In a recent interview, Blake said that she had told school officials that the situation had made her uncomfortable; she quickly found herself suspended, although that has since been lifted, with the school admitting that her opinions on the locker room didn’t justify the retaliation.
Her father, however, remains suspended, with the district Superintendent Layne Millington accusing Travis of misgendering the transgender student on purpose in a Facebook post.
“Such conduct is unprofessional and unbecoming, and flies in the face of the Vermont Principal Association’s athletic regulations, Vermont State regulations, and the RUHS Middle-High School expectations,” Millington said.

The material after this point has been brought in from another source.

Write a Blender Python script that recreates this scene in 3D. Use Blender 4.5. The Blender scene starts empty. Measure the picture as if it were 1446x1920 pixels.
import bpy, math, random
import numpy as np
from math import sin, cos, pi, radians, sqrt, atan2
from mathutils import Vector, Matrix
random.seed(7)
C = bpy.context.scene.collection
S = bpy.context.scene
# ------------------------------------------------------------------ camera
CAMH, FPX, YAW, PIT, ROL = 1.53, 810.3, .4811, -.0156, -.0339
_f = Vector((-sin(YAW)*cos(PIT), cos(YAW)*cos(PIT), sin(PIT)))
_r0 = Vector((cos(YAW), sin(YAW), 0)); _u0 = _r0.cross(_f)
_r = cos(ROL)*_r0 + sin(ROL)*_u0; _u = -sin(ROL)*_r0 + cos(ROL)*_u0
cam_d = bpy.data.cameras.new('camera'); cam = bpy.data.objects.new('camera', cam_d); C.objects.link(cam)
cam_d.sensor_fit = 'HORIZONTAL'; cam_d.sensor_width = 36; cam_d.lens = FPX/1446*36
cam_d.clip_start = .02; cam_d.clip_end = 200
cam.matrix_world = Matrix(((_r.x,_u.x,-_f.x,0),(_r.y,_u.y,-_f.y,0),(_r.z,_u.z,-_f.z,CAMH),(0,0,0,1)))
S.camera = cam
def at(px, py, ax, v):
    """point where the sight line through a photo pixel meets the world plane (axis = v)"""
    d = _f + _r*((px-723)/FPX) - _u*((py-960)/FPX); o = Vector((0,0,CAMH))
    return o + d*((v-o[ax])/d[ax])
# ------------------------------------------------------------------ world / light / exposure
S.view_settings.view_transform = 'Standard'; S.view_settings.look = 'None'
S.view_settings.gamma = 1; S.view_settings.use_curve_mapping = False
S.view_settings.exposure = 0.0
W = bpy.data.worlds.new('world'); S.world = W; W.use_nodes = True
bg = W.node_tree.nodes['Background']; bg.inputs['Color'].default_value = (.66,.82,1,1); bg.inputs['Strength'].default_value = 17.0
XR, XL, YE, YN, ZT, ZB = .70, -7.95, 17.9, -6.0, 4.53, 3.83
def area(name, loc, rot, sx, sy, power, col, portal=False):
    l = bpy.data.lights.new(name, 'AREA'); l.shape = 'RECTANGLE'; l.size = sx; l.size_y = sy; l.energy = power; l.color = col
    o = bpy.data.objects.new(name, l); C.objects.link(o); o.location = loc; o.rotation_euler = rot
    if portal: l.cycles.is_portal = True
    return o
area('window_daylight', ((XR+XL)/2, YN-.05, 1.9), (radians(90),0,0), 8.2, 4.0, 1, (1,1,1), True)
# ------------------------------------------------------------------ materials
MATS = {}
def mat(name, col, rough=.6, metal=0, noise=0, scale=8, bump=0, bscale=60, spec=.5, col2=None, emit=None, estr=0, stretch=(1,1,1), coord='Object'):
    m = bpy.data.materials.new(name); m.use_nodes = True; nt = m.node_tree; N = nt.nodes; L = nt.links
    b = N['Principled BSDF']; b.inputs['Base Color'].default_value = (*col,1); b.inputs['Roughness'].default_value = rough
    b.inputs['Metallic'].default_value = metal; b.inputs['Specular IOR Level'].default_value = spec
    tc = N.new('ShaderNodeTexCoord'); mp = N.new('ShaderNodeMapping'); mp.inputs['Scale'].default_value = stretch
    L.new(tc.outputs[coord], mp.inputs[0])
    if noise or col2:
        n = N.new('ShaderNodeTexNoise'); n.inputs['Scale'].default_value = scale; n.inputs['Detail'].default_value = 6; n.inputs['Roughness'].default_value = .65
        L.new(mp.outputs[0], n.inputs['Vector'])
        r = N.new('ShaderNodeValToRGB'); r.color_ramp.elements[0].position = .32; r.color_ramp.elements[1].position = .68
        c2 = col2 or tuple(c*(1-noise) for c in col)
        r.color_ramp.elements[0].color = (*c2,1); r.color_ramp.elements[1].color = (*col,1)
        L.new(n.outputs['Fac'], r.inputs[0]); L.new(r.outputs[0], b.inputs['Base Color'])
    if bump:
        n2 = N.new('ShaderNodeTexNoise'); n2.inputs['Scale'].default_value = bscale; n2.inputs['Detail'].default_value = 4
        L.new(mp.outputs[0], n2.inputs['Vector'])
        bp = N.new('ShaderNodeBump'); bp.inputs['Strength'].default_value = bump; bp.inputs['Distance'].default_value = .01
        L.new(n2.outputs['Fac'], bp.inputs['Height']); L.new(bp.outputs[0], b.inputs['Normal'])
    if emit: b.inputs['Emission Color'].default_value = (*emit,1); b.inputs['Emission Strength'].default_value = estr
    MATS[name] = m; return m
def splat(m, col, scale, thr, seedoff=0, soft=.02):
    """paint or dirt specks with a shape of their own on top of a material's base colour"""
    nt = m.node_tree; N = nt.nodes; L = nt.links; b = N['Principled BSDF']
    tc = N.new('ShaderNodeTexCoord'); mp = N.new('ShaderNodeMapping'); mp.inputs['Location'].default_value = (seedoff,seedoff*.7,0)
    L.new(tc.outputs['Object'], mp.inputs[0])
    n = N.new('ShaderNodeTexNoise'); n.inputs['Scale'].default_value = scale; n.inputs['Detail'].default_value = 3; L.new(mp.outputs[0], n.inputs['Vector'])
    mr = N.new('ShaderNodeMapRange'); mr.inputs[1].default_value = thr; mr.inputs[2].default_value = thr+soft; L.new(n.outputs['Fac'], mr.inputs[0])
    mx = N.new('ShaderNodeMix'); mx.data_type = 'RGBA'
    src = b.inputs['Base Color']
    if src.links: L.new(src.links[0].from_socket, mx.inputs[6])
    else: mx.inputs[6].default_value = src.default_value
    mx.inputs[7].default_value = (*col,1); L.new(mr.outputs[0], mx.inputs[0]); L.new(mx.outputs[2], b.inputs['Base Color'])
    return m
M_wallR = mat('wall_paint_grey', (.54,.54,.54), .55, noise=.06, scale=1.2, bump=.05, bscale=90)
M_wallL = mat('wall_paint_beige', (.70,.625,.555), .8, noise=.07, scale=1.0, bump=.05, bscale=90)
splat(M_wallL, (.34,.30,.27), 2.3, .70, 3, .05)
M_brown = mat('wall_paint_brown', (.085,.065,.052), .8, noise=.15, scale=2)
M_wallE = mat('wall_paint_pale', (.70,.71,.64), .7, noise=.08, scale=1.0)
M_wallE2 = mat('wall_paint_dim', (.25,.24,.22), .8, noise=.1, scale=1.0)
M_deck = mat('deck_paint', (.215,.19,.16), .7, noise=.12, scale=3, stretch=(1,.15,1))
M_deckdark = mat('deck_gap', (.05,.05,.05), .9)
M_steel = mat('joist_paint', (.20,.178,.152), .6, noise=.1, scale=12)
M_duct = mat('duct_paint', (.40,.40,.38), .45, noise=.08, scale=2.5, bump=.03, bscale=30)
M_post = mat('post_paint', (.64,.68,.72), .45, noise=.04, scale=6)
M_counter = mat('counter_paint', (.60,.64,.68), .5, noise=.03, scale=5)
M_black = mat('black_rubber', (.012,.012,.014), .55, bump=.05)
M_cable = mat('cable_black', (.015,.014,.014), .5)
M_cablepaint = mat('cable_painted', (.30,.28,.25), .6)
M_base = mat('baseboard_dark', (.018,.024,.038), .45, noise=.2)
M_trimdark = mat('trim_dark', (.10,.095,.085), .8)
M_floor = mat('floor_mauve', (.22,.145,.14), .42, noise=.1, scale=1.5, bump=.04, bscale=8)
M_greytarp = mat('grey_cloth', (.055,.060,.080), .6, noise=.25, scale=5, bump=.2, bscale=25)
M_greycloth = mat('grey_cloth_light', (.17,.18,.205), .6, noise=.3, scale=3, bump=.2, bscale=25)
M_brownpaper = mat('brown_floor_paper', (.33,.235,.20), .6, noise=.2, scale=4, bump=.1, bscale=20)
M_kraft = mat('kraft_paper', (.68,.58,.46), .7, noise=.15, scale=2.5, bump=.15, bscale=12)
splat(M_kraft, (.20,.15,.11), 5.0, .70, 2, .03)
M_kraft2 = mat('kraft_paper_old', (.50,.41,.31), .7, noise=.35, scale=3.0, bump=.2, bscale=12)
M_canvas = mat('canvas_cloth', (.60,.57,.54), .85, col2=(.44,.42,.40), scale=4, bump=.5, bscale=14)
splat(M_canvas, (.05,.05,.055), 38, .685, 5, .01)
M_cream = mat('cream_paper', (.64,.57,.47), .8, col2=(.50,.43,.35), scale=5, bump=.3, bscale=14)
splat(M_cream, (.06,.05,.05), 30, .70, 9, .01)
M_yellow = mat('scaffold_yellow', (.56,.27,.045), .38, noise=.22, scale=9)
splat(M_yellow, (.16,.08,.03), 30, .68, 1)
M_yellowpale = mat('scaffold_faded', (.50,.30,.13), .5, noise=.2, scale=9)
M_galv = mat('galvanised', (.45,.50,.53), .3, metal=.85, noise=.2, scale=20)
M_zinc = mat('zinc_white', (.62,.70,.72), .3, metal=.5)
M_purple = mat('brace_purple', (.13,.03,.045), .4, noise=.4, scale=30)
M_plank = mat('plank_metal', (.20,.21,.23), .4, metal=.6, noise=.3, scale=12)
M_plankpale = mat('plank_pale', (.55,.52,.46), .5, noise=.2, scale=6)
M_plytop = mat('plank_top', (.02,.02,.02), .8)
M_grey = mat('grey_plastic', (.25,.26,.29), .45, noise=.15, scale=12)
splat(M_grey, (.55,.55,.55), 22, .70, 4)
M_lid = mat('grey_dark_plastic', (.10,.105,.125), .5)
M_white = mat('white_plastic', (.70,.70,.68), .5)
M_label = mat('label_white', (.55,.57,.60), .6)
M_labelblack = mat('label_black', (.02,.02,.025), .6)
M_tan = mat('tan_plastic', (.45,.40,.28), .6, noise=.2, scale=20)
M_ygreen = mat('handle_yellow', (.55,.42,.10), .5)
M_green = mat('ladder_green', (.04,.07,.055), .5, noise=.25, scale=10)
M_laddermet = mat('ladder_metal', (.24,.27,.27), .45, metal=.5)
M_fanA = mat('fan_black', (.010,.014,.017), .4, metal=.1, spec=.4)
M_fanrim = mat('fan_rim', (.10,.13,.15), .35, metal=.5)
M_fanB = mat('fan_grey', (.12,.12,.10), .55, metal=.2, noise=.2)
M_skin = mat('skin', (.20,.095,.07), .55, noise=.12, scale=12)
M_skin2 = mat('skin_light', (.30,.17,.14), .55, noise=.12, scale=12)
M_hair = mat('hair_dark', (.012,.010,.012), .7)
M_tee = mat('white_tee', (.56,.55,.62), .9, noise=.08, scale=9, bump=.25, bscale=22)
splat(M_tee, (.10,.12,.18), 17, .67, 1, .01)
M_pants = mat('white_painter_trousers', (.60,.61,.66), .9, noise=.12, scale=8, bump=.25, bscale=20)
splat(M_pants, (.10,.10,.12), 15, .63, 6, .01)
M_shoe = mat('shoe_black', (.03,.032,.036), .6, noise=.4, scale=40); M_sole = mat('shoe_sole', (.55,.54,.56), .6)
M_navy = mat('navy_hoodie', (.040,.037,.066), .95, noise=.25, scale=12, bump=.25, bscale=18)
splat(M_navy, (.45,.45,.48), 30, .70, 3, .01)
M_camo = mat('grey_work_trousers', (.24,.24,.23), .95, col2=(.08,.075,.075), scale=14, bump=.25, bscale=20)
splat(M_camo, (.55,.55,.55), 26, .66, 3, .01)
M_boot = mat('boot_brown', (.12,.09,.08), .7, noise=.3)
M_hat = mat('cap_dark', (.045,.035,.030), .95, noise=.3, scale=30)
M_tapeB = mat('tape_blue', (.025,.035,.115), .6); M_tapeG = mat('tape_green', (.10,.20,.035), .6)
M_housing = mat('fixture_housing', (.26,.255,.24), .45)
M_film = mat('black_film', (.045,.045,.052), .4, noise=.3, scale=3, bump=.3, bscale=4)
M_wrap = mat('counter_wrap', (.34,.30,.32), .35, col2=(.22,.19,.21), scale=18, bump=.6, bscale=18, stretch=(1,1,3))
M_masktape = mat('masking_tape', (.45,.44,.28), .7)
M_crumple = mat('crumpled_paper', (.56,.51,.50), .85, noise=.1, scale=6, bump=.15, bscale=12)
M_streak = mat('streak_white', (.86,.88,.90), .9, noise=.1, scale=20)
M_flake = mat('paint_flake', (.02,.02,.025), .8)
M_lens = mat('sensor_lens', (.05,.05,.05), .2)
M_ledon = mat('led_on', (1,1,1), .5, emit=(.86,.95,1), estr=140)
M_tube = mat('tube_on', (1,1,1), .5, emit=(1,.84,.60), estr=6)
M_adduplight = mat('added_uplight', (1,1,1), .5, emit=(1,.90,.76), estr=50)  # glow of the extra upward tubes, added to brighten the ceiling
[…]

However, Blake and Travis are accusing the school district of not only infringing on their First Amendment rights to free speech, but also of allowing the transgender student in question of getting away with issuing death threats, reportedly saying that “I’m going to f**king kill Blake Allen” after the locker room incident.
“The school is just failing all of us,” Blake said in a recent interview. “I was supposed to be suspended because I wanted to talk about something? That just doesn’t seem right.”
“I had no other options,” Travis said over the decision to file a lawsuit. “We didn’t know what to do…this is why we’ve gone this route. Because when you’re being bullied by the head administration at the school, where else do you turn? They want me to fall in line and do as I’m told, and not offer any of my own opinions.”
“If your kids are not comfortable, then you need to speak up for them,” Travis continued. “That’s what we’re here for. We’re parents. We’re here to protect them.”